2012-09-24 Thread Mark Kirkwood

On 24/09/12 22:33, Kiriakos Tsourapas wrote:

Hi,

The problem : Postgres is becoming slow, day after day, and only a full vacuum 
fixes the problem.



My postgresql.conf file :
==
port = 5433 # (change requires restart)
max_connections = 100   # (change requires restart)
shared_buffers = 256MB  # min 128kB. DoubleIP - Default was 32MB
synchronous_commit = off# immediate fsync at commit.

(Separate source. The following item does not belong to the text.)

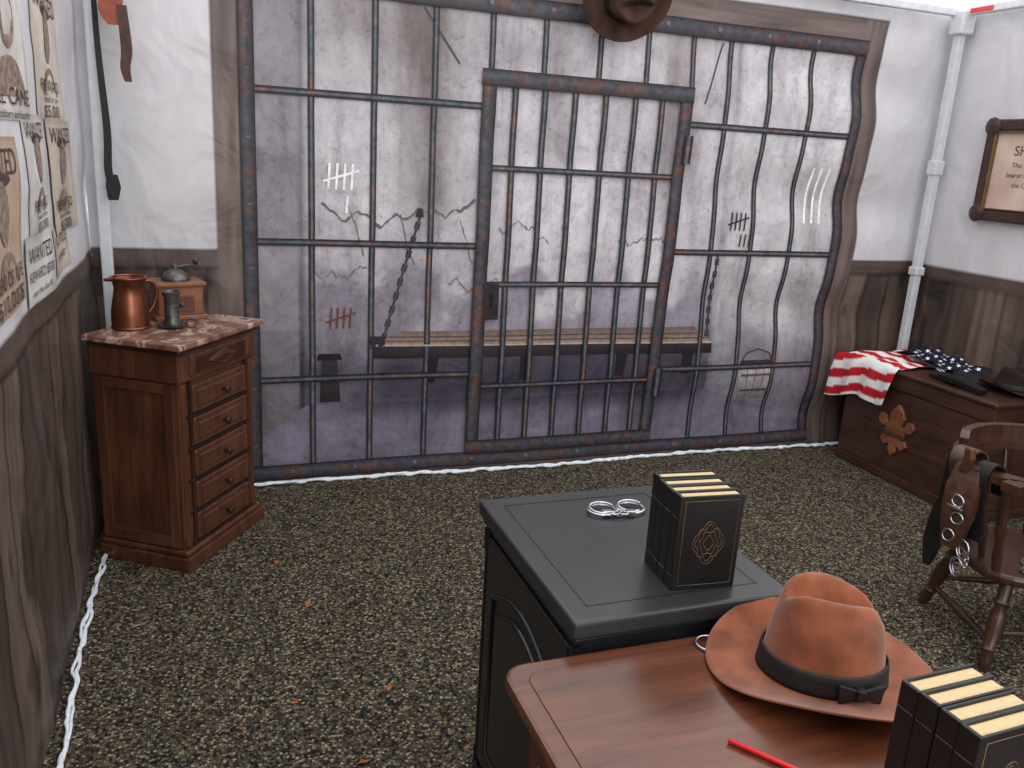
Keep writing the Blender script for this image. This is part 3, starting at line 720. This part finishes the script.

DoubleIP - 
Default was on
effective_cache_size = 512MB# DoubleIP - Default was 128MB
log_destination = 'stderr'  # Valid values are combinations of
logging_collector = on  # Enable capturing of stderr and csvlog
silent_mode = on# Run server silently.
log_line_prefix = '%t %d %u '   # special values:
log_autovacuum_min_duration = 0 # -1 disables, 0 logs all actions and
autovacuum_naptime = 28800  # time between autovacuum runs. 
DoubleIP - default was 1min
autovacuum_vacuum_threshold = 100   # min number of row updates before
autovacuum_vacuum_scale_factor = 0.0# fraction of table size before vacuum. 
DoubleIP - default was 0.2
datestyle = 'iso, mdy'
lc_messages = 'en_US.UTF-8' # locale for system error 
message
lc_monetary = 'en_US.UTF-8' # locale for monetary formatting
lc_numeric = 'en_US.UTF-8'  # locale for number formatting
lc_time = 'en_US.UTF-8' # locale for time formatting
default_text_search_config = 'pg_catalog.english'



Given that vacuum full fixes the issue I suspect you need to have 
autovacuum set wake up much sooner, not later. So autovacuum_naptime = 
28800 or even = 60 (i.e the default) is possibly too long. We have 
several database here where I change this setting to 10 i.e:


autovacuum_naptime = 10s


in order to avoid massive database bloat and queries that get slower and 
slower...


You might want to be a bit *less* aggressive with 
autovacuum_vacuum_scale_factor - I usually have this at 0.1, i.e:


autovacuum_vacuum_scale_factor = 0.1


otherwise you will be vacuuming all the time - which is usually not what 
you want (not for all your tables anyway).